Earth Day (April 22) arrives, this year, shrouded in a veil of pessimism.
Tomorrow, the March for Science will take place on the national mall in Washington, D.C. It is anticipated to be the largest anti-Trump demonstration to date. Donald Trump will claim they’re all paid demonstrators and probably say something incredibly inappropriate and inflammatory.
Been there, done that.
Plenty of events will take place here in Vermont, in California and elsewhere in the blue states, observing the green holiday as has become customary. After years of incremental progress, there will be less to celebrate this year.
As ineffective as Donald Trump’s “first hundred days” in office have been in many ways, the one place where a real impact threatens is on nearly two generations of hard-won environmental gains.
Deprived of both public confidence and the expected easy ride of a Republican dominated Congress, the spiteful child-president has used the executive order to reverse every Obama initiative that is within his reach and directed Congress to strip away decades of regulation protective health, safety and environmental integrity.
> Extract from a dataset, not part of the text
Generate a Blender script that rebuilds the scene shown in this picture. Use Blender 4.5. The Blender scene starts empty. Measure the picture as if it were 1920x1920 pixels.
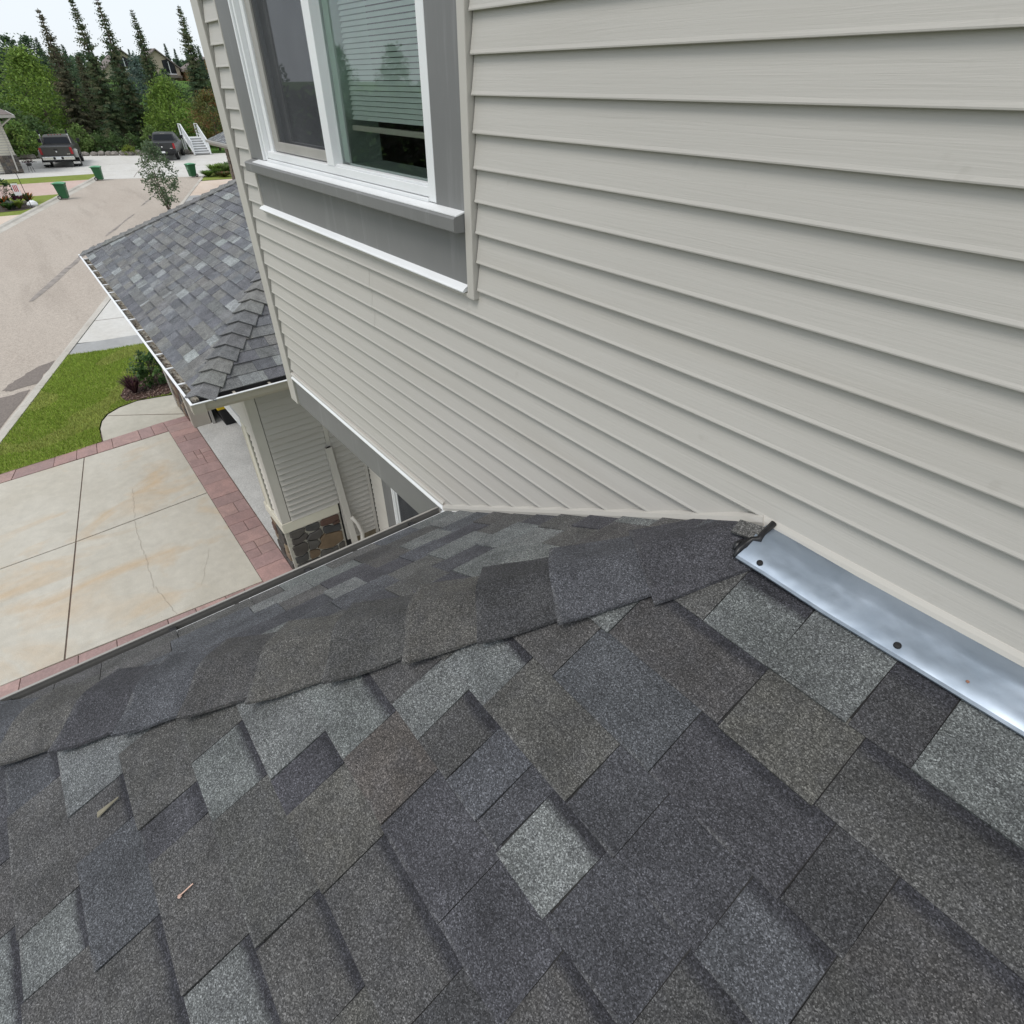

Those are easy targets because the big money that is the only thing Donald Trump respects almost always comes down on the other side from those interests. So he goes about merrily dismantling the EPA before moving on to food and drug regulation.
Anyone who held out the hope that Donald Trump would miraculously be transformed by the gravitas of his office, or that his daughter might temper his worst instincts, has been rudely disappointed. All that’s left to those dreamers is to hunker down and hope his many flirtations with unconstitutional, possibly treasonous behaviors will finally culminate in his downfall before irreversible tragedy strikes.
Thank goodness market forces will prevent him from delivering on his big promise to bring back coal; but that won’t stop the collateral damage that deregulation will do.
It’s like a very bad dream.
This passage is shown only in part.